Task objective →
From the listing below, restate word for word the lines from the line containing "What Blender Python" down through the line containing "plane (y = 0)". Exclude pictures.

Records for this exercise →

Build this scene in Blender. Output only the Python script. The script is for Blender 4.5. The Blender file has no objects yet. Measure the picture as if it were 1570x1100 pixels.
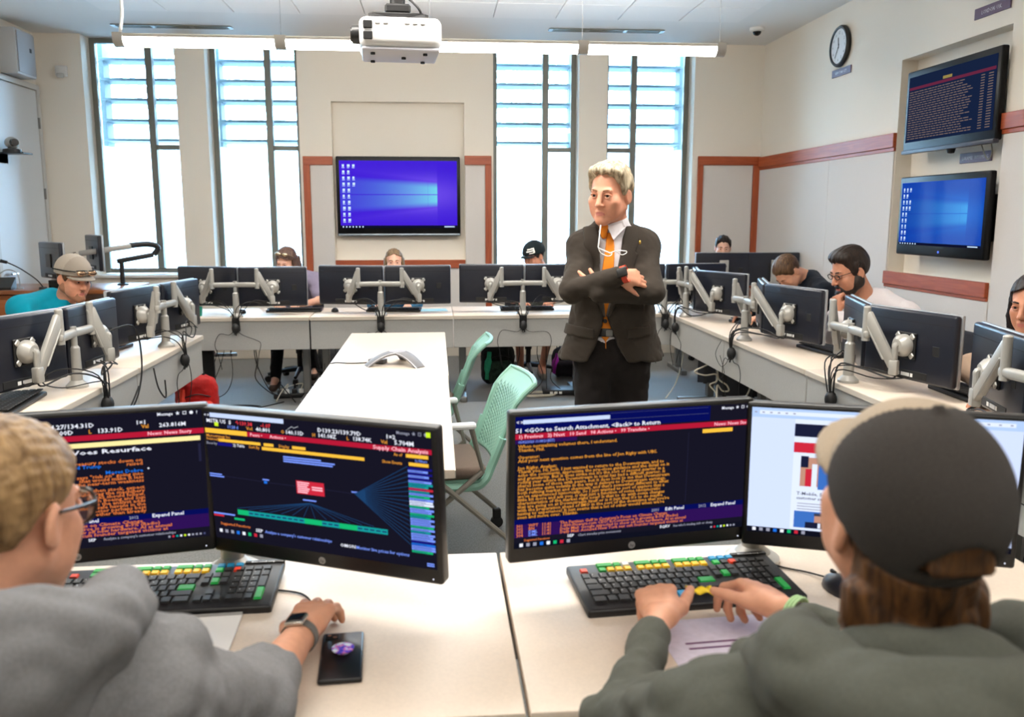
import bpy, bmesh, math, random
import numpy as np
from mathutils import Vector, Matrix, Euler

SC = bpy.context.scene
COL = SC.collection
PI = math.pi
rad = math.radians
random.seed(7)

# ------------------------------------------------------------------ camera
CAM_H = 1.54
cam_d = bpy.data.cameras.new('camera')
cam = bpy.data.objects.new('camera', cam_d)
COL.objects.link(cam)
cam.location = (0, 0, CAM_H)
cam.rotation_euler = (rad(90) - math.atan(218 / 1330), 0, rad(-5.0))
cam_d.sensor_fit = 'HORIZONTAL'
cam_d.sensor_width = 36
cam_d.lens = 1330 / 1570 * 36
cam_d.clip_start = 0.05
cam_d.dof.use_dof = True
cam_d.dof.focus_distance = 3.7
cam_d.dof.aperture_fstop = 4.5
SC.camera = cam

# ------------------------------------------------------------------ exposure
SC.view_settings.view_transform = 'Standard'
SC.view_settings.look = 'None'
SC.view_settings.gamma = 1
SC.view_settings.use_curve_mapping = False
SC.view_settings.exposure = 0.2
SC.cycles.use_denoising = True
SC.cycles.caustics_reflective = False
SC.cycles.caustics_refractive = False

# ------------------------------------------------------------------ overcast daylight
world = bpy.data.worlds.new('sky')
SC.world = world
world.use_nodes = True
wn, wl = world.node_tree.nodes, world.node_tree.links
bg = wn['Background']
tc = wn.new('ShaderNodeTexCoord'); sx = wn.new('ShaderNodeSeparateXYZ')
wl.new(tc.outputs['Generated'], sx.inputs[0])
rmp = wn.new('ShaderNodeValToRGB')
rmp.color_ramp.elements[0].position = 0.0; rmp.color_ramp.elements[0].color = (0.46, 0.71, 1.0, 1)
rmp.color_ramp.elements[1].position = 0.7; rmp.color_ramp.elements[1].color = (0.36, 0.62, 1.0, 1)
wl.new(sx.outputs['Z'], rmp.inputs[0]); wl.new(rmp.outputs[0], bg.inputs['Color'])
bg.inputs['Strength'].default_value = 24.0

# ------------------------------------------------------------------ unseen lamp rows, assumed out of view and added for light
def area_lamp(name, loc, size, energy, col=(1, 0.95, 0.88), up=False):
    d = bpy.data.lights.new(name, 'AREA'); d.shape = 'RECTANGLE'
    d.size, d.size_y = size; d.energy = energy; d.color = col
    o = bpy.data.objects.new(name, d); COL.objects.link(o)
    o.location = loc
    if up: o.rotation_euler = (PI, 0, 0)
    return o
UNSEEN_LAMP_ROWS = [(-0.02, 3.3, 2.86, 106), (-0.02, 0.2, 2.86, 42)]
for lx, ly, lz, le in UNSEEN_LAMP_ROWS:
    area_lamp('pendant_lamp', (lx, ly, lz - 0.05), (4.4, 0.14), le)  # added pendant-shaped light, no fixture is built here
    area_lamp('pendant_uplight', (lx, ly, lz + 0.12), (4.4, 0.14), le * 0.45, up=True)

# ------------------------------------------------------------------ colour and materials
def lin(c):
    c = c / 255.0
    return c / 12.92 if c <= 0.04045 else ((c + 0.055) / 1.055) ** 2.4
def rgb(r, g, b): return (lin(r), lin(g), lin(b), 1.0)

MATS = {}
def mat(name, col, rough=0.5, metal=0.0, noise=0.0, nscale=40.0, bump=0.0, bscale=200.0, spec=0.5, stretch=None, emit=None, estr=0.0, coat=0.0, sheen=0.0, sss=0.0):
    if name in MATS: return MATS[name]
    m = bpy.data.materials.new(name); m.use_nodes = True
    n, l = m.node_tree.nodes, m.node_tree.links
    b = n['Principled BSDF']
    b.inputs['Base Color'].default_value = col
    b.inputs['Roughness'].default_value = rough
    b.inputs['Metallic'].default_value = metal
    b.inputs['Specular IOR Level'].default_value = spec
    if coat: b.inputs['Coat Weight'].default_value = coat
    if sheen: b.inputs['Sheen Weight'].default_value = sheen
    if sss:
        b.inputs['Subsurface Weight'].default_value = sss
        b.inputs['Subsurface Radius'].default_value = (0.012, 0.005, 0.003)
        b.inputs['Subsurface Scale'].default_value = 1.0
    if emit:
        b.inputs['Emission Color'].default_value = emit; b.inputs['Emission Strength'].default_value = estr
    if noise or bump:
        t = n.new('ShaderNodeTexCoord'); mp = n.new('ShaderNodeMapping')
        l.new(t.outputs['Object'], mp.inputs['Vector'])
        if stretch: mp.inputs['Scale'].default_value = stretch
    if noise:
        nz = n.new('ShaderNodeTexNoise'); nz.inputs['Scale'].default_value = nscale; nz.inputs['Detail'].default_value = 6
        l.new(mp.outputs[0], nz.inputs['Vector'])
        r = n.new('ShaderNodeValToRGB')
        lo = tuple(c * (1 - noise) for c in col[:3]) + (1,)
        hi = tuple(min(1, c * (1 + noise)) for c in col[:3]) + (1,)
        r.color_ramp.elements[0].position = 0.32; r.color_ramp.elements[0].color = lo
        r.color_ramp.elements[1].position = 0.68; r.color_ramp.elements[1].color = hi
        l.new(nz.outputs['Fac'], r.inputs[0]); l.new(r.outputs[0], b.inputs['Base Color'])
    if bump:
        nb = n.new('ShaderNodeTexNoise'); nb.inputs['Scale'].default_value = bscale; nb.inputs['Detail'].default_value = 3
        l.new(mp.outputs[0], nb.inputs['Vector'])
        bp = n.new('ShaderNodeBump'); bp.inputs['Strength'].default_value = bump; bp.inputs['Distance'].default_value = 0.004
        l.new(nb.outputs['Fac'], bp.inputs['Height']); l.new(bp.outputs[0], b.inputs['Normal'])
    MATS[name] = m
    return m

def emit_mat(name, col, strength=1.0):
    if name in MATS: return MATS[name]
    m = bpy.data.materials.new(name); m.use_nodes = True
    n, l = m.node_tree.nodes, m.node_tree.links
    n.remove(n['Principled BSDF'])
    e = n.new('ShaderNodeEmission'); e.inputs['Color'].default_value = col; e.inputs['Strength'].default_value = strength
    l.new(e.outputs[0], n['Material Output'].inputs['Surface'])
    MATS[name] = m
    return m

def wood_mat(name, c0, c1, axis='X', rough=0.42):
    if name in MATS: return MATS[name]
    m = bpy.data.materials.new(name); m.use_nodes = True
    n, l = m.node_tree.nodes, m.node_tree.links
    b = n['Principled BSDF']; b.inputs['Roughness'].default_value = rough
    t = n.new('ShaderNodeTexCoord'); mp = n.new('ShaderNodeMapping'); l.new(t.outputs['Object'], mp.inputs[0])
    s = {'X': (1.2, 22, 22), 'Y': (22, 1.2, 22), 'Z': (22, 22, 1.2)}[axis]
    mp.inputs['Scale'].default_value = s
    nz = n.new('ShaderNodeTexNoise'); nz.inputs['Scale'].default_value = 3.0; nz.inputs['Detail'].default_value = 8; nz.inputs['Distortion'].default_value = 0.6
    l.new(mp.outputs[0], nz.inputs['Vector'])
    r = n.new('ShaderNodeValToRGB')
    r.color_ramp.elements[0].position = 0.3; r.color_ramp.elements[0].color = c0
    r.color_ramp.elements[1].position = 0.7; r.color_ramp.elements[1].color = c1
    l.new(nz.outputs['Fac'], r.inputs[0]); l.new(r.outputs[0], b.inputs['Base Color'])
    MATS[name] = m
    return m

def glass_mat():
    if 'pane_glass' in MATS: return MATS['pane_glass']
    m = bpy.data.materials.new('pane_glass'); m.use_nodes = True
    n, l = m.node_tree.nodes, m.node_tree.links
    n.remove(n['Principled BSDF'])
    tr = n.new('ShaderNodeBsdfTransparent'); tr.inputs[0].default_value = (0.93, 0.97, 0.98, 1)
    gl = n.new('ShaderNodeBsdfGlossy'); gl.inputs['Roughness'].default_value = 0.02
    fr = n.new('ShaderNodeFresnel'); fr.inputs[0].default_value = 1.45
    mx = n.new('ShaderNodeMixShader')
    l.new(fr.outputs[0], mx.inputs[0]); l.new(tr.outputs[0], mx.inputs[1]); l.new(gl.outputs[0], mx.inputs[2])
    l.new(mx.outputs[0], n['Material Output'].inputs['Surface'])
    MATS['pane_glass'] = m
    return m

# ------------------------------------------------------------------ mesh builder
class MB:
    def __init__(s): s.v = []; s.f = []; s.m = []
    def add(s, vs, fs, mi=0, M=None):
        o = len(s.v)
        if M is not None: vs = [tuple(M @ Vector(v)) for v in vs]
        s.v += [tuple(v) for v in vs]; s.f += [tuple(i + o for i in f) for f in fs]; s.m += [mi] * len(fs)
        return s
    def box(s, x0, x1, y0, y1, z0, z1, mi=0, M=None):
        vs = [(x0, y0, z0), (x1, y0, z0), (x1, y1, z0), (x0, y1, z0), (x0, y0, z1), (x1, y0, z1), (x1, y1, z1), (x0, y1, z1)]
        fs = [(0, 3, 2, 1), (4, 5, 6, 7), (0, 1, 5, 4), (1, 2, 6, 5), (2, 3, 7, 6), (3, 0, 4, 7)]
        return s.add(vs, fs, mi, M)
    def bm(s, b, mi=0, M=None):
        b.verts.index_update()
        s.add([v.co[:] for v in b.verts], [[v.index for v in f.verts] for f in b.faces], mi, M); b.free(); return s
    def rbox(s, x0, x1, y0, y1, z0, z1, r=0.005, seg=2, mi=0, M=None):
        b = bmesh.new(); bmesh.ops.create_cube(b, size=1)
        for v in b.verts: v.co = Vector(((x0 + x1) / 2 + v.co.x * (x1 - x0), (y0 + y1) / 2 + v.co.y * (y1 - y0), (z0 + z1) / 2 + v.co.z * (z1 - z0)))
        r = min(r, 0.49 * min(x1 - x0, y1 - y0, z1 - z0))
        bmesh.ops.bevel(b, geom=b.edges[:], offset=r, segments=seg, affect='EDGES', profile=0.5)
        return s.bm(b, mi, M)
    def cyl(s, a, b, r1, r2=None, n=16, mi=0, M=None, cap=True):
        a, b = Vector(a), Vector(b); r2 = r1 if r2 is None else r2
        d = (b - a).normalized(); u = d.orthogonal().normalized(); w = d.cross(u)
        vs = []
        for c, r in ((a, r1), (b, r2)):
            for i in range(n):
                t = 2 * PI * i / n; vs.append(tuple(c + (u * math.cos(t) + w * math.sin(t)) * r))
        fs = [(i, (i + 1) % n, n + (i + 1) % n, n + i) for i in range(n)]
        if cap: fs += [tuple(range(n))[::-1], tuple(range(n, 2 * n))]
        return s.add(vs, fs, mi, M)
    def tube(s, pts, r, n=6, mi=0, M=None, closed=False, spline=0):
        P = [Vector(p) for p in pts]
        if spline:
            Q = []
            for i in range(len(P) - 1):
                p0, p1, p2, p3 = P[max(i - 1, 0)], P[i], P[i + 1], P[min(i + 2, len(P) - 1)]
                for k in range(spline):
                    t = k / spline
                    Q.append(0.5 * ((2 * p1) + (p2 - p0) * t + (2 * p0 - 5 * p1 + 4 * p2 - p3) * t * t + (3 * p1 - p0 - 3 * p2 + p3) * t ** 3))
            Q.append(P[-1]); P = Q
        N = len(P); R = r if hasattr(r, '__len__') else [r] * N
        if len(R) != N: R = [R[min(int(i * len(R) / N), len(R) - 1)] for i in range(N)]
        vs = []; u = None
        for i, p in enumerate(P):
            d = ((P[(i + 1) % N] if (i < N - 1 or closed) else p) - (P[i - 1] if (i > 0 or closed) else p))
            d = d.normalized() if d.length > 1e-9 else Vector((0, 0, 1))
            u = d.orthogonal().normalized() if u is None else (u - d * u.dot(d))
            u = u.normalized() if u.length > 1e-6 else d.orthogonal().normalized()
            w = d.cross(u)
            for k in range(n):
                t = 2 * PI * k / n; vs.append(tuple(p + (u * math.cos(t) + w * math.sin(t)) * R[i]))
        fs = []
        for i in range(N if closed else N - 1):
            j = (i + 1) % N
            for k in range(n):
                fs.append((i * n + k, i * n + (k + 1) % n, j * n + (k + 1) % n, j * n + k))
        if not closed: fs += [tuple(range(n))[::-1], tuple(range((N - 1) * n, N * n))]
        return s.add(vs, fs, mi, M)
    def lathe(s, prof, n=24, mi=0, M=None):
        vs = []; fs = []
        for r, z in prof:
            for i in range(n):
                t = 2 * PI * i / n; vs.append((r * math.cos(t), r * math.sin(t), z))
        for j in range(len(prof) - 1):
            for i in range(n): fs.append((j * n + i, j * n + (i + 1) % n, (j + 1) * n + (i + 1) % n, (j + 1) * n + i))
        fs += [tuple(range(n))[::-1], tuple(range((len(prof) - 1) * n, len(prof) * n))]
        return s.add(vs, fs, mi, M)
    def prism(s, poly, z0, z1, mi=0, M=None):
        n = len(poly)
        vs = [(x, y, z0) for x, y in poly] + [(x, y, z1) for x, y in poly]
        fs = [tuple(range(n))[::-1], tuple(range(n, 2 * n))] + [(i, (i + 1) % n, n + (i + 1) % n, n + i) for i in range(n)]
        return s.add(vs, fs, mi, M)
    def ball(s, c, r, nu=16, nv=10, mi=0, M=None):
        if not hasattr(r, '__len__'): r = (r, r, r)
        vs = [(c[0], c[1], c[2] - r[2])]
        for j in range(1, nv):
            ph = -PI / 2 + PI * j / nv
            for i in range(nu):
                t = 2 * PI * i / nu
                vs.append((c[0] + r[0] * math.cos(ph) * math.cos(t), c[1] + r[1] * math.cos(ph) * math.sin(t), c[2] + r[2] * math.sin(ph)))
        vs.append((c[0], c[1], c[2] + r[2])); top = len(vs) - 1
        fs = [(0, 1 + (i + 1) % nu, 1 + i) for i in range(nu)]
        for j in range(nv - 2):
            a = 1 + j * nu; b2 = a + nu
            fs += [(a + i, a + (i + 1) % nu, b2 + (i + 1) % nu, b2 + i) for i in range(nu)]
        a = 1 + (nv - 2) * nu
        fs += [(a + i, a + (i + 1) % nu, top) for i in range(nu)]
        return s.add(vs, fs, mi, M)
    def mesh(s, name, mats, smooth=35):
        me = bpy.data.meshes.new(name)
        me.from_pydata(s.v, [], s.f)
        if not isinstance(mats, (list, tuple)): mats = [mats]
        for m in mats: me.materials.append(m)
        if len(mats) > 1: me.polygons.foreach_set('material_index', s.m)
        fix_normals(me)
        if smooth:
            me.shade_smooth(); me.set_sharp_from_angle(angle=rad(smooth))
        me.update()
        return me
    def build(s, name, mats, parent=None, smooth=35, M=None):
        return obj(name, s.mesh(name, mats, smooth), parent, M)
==
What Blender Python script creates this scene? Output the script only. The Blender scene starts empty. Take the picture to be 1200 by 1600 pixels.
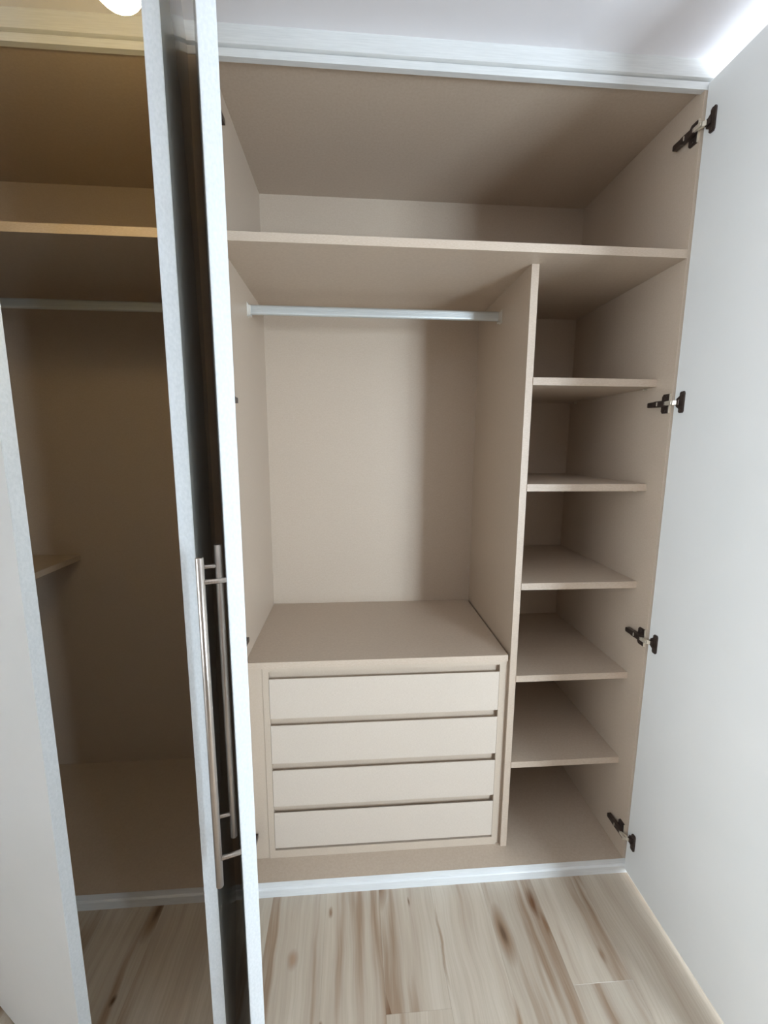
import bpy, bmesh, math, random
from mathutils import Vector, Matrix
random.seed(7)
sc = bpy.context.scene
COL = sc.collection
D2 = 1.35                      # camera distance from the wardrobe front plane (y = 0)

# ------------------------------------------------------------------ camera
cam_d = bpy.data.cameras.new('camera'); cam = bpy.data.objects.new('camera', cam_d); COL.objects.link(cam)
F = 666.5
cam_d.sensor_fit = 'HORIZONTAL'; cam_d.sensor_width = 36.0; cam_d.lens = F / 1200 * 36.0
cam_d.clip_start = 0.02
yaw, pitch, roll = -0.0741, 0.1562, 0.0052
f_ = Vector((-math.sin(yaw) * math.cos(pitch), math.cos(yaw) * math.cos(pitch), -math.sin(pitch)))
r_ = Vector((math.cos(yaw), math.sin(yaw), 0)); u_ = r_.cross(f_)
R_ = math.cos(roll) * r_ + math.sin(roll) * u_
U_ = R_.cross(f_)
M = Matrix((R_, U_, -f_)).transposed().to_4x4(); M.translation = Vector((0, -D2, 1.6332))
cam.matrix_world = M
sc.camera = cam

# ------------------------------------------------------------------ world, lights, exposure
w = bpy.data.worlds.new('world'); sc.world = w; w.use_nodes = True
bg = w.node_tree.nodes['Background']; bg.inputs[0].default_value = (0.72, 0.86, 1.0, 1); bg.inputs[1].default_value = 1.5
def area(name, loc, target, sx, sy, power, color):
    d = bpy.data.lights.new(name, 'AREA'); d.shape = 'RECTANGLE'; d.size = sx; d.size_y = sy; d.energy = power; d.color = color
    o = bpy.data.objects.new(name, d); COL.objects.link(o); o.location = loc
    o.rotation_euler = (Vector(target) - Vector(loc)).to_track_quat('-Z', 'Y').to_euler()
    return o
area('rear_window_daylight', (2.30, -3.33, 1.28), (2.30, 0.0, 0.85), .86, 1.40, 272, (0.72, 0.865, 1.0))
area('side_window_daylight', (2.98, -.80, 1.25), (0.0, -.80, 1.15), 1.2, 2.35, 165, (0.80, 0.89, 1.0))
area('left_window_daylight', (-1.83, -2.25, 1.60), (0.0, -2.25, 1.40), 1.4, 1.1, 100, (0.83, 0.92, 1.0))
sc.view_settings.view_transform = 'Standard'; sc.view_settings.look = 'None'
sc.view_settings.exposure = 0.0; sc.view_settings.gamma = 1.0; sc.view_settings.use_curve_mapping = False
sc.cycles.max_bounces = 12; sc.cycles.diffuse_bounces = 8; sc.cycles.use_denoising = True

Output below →
What Blender Python script creates this scene? Output the script only. The Blender scene starts empty. Take the picture to be 1200 by 1600 pixels.
import bpy, bmesh, math, random
from mathutils import Vector, Matrix
random.seed(7)
sc = bpy.context.scene
COL = sc.collection
D2 = 1.35                      # camera distance from the wardrobe front plane (y = 0)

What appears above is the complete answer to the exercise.